La afirmación de Andrew Scott de que “el fuego es una expresión de la vida en la Tierra y un índice de la historia de la vida» resulta un poco exagerada y extremadamente antropocéntrica, porque la vida en el planeta azul va mucho más atrás que nosotros. Pero es fácil equiparar el fuego con varios períodos de aceleración. Lo cual no significa aceleración para la «vida» en general, obvio. No un aumento en la biodiversidad, sino una aceleración de NUESTRA especie. Sucedió en el Pleistoceno, y una vez más, muy recientemente, con la Revolución Industrial. Hace un par de siglos, los humanos cambiaron la biomasa superficial por biomasa fósil para quemar y alimentar la nueva y creciente red industrial, para impulsar la producción de alimentos, incrementar la población hasta un nuevo extremo, etc. Es difícil imaginar todo eso sin el fuego industrial enlatado. Así que la afirmación de Scott del fuego «como un índice de la historia de la vida» puede que no resulte tan triunfante como parece.
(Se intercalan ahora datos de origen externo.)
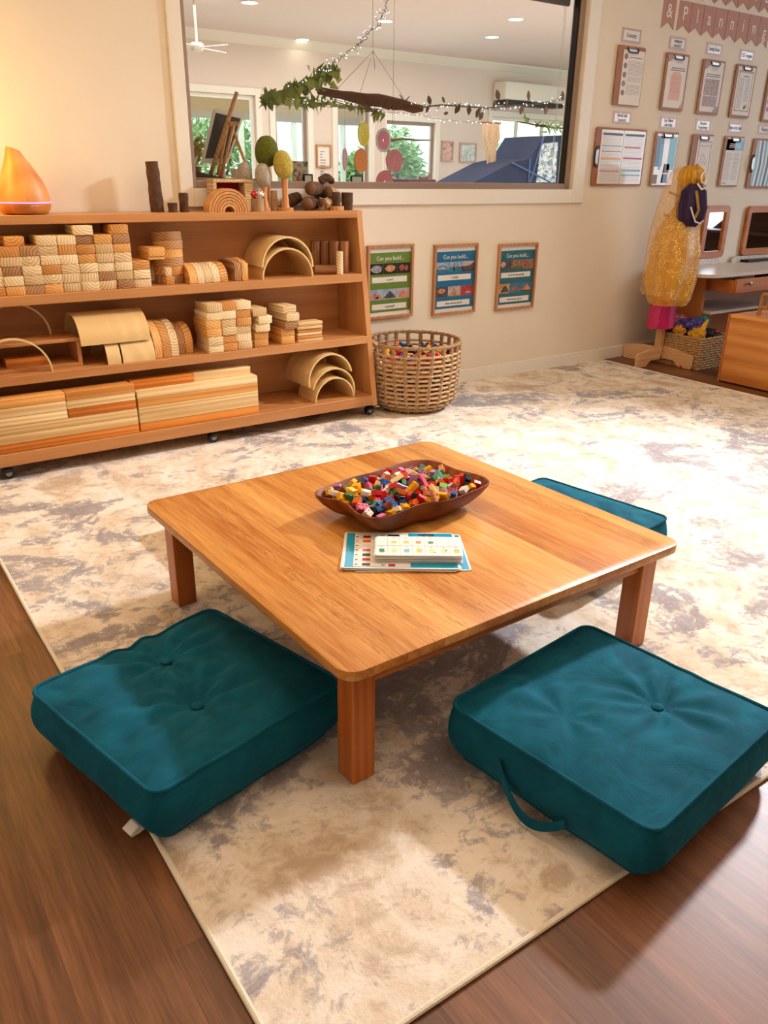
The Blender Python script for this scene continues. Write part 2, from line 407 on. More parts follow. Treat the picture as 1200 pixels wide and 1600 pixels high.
def wall_holes(bm,x0,x1,z0,z1,y0,y1,holes):
    xs=sorted({x0,x1,*[h[0] for h in holes],*[h[1] for h in holes]}); zs=sorted({z0,z1,*[h[2] for h in holes],*[h[3] for h in holes]})
    for a,b in zip(xs,xs[1:]):
        run=None
        for c,d in zip(zs,zs[1:]):
            inside=any(h[0]<=(a+b)/2<=h[1] and h[2]<=(c+d)/2<=h[3] for h in holes)
            if not inside:
                if run: run[1]=d
                else: run=[c,d]
            if inside or d==zs[-1]:
                if run: bx(bm,a,b,y0,y1,run[0],run[1]); run=None
ORD=['first','second','third','fourth','fifth','sixth','seventh','eighth','ninth','tenth','eleventh','twelfth','thirteenth','fourteenth','fifteenth','sixteenth','seventeenth','eighteenth','nineteenth','twentieth']
def ordinal(n):
    if n<20: return ORD[n]
    k=n+1; t=k//10*10; w_={20:'twent',30:'thirt',40:'fort',50:'fift',60:'sixt',70:'sevent',80:'eight',90:'ninet'}[t]
    return w_+'ieth' if k==t else w_+'y-'+ORD[k-t-1]

# ---------------------------------------------------------------- the room
W=2.08                                                          # face of the window wall
WX0,WX1,WZ0,WZ1=.335,2.765,1.075,2.16                            # opening in that wall
XL,XR,YF=-2.3,7.0,-3.6
bm=nb(); bx(bm,XL,XR,YF,W,-.05,-.008); struct('floor',bm,M['floor'])
bm=nb(); wall_holes(bm,XL,XR,-.05,2.72,W,W+.12,[(WX0,WX1,WZ0,WZ1)]); struct('wall_back',bm,M['wall'])
bm=nb(); bx(bm,XL-.1,XL,YF,W+.12,-.05,2.72); struct('wall_left',bm,M['wall'])
bm=nb(); bx(bm,XR,XR+.1,YF,W+.12,-.05,2.72); struct('wall_right',bm,M['wall'])
bm=nb(); bx(bm,XL,XR,YF-.1,YF,-.05,2.72); struct('wall_front',bm,M['wall'])
bm=nb(); bx(bm,XL,XR,YF,W+.12,2.72,2.78); struct('ceiling',bm,M['ceil'])
bm=nb(); bx(bm,XL,XR,W-.014,W-.0005,-.008,.072,.003); struct('baseboard_back',bm,M['white'])
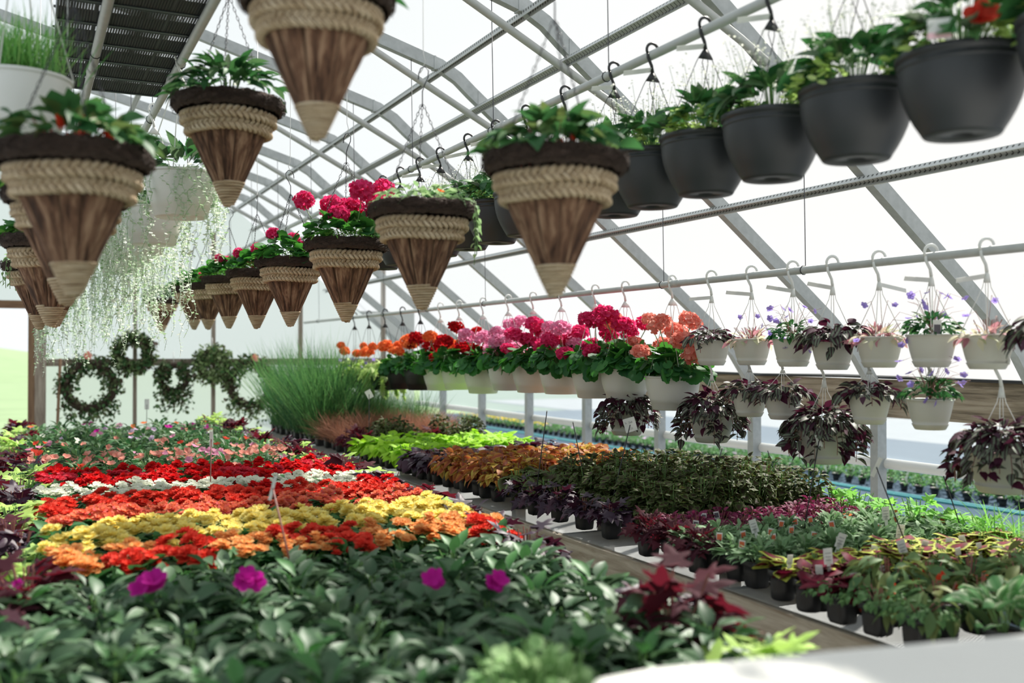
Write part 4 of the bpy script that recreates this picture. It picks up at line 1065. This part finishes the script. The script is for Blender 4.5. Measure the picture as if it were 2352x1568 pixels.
# ------------------------------------------------------------------ WREATHS on the far wall
def wreath(px, py, Rm, rt, name, mats, label, gap=None, fl=None, drape=0):
    y = YB - .22; d = None
    t = (px - 1176) / FPX; X = y * (t * cs + sn) / (cs - t * sn); d = dep(X, y); z = zat(py, d); r = random.Random(px)
    e = empty('hanging_wreath', (X, y, z), label, 'wreath', 'wreaths on the far wall')
    g = G(); n = 1500
    for k in range(n):
        a = r.random() * 6.283
        if gap and gap[0] < a < gap[1]: continue
        q = r.random() * 6.283; rr = rt * 1.15 * math.sqrt(r.random())
        p = ((Rm + rr * math.cos(q)) * math.cos(a), rr * math.sin(q) * .7, (Rm + rr * math.cos(q)) * math.sin(a) - (drape * rr * r.random() if math.sin(a) < -.3 else 0))
        g.put(T_oval if k % 3 else T_disc, MAT(p, r.random() * 6.28, r.uniform(-1.3, 1.3), r.uniform(-1, 1), r.uniform(.03, .06)), 0 if r.random() < .7 else 1)
    inst('foliage', g.mesh('foliage', mats), e)
    g = G(); g.tube([(Rm * math.cos(a), .02, Rm * math.sin(a)) for a in [6.283 * k / 40 for k in range(40)]], rt * .45, 8, closed=True); inst('moss_ring', g.mesh('moss_ring', M['coir']), e)
    g = G(); g.tube([(0, .02, Rm), (0, .08, Rm + rt + .08)], .004, 5); inst('hanging_loop', g.mesh('hanging_loop', M['wirew']), e)
    if fl:
        for (fx, fz, s, key) in fl: inst('flower', FL[key][0], e, (fx, -rt * .8, fz), s=s, rot=(R(80), 0, 0))
wreath(207, 887, .262, .115, 'w', [M['L_wreath'], M['L_wreath']], 'large dark green wreath with a pink bloom above it', fl=[(-.03, .36, 1.5, 'i_salm')], drape=1.5)
wreath(307, 811, .185, .075, 'w', [M['L_wreath'], M['L_wpale']], 'small round wreath hung higher than the rest')
wreath(400, 868, .155, .085, 'w', [M['L_wreath'], M['L_wreath']], 'small dark wreath, open at its top, with a trailing foot', gap=(1.2, 1.9), drape=3)
wreath(490, 838, .165, .095, 'w', [M['L_wpale'], M['L_wreath']], 'pale green round wreath with a tight centre')
wreath(578, 882, .262, .105, 'w', [M['L_wreath'], M['L_wpale']], 'large wreath with a pale tuft and salmon bloom, nearest the grasses', fl=[(.02, .33, 1.5, 'i_salm')], drape=2)
g = G(); g.tube([(0, 0, 0), (.06, .25, 1.52)], .017, 10); t = (127 - 1176) / FPX; X = 12.55 * (t * cs + sn) / (cs - t * sn)
tag(inst('wooden_handle', g.mesh('wooden_handle', M['brownpost']), None, (X, 12.55, 0)), 'pale wooden pole leaning against the far wall beside the doorway', 'pole')

# ------------------------------------------------------------------ BENCH PLANTS
def fmesh(key, T, n, Rr, H, zb, size, mats, out=(65, -15), jit=.55, k=3, st=8, fill=.55, T2=None, n2=0, sz2=None, m2=0):
    def fn(g, r):
        dome(g, T, n, Rr, H, zb, size, 0, out, jit, r, fill)
        if T2 is not None: dome(g, T2, n2, Rr, H * 1.05, zb, sz2 or size, m2, out, jit, r, fill)
        stems(g, st, Rr * .8, H, zb, .0022, 1, r)
    return variants(key, fn, mats, k)
ph = .125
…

El artista suizo Dave Phillips, uno de nuestros invitados en este episodio, dice: «no podemos existir sin insectos, son cruciales para nuestras vidas. Los insectos pueden existir sin los humanos, igual que la mayoría de las otras especies, tal vez es algo que deberíamos considerar”. Con él hablamos sobre los ecosistemas en relación a su práctica de música de protesta ritual. También en este episodio contamos con el escritor y filósofo holandés Rick Dolphijn, cuyo trabajo sobre el nuevo materialismo gravita hacia la comida y eso que él denomina nuevo continuo alimentario. Hablamos con él sobre alimentos, bebidas y sustancias para mejorar el rendimiento. Pero antes arrancamos con una conversación sobre cenizas, fuego, disidencia sexual, flechas de tiempo y temporalidades en los Andes, con el abogado y pensador ecuatoriano Diego Falconí.